The passage below is from Fathoms: The World in the Whale Hardcover by Rebecca Giggs.

The boundary between cultural artifact and wild thing grew blurry in these contexts. Animals were globally muddled: birds from several sites might share an aviary; ‘the tropics’ and ‘the desert’ were genres without geographic distinction. The captivations of the BBC’s Kingdom of the Ice Bear (1985) meant we wore through the videotape, stranding the polar bears on snow banks rastered by cathode-ray colour (a deterioration eerily clairvoyant of the great dissolving that would befall their habitats in decades to come).

1st question. In this passage, ‘we’ saw the BBC videotape on Ice Bear so many times to wore it out.

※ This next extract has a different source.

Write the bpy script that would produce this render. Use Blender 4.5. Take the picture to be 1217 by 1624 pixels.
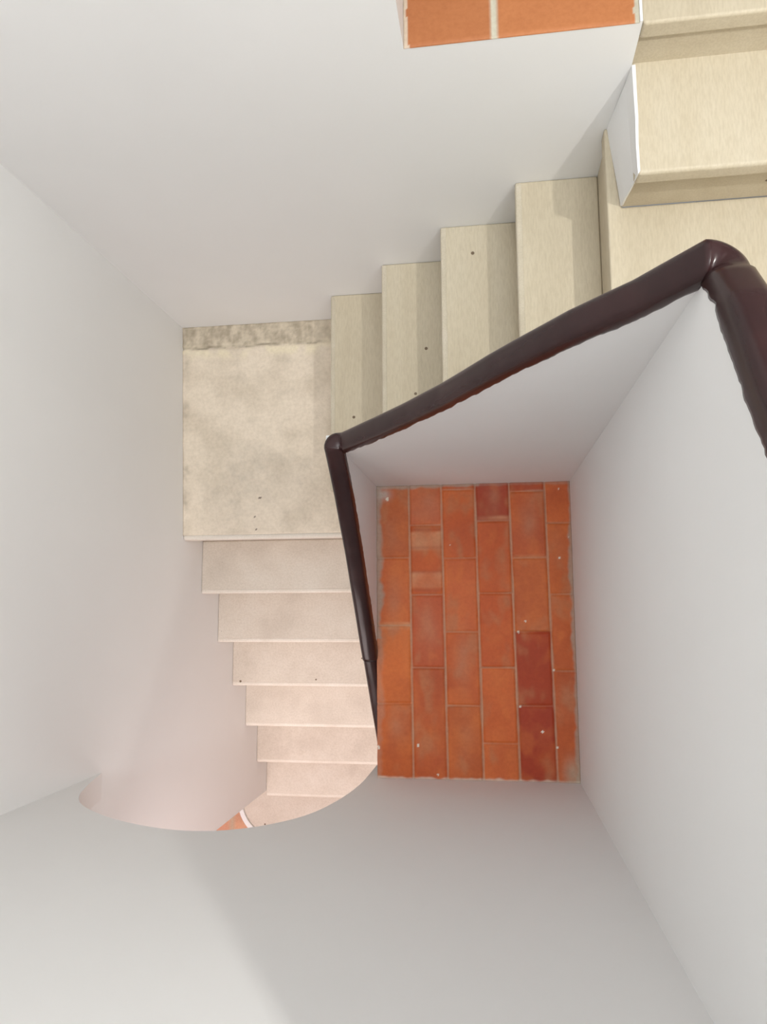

And its wearing out makes it seem polar pears on the video to be stranded on snow banks. (Am I right?)

2nd question, on the role and meaning of ‘rastered by cathode-ray colour’.

Based on the 1st question, I decided that this phrase explains how polar pears seeming stranding on snow banks happens. (Am I right?)

That is, specifically, by being rastered by cathode-ray colour. (Am I right?)

3rd question, the meaning of raster. Merriam Webster offers a noun meaning:

a pattern of closely spaced rows of dots that form an image. But I don’t have any visual grasp of this phrase, ‘rastered by cathode-ray colour’. Can you tell me what’s going on this replayed-so-many-times-that-something-happened BBC videotape?

Thanks in advance.


You are probably familiar with flat-screen TVs.

In the old days, before flat-screen TVs, there were Cathode Ray Tubes.

The images were "painted" on the screen by electron beams, which stimulated tiny areas called "pixels". A pixel was composed of three colors, red, green and blue. A color CRT has three electron guns, one for each color.

One horizontal line of pixels is a raster.
Rasters are spaced close together to make an image.

Cross-section of CRT:

Pixel pattern on color CRT (magnified) with image of mouse pointer.


They played the videotape on a player that was connected to the TV. The tape wore out so the image became very faint and indistinct on the screen. The seemed to be frozen, not moving, on the snow banks.

Students: We have free audio pronunciation exercises.

Thanks a lot as always, AlpheccaStars.

You image and explanation gives me a clear picture of the sentence. Thanks.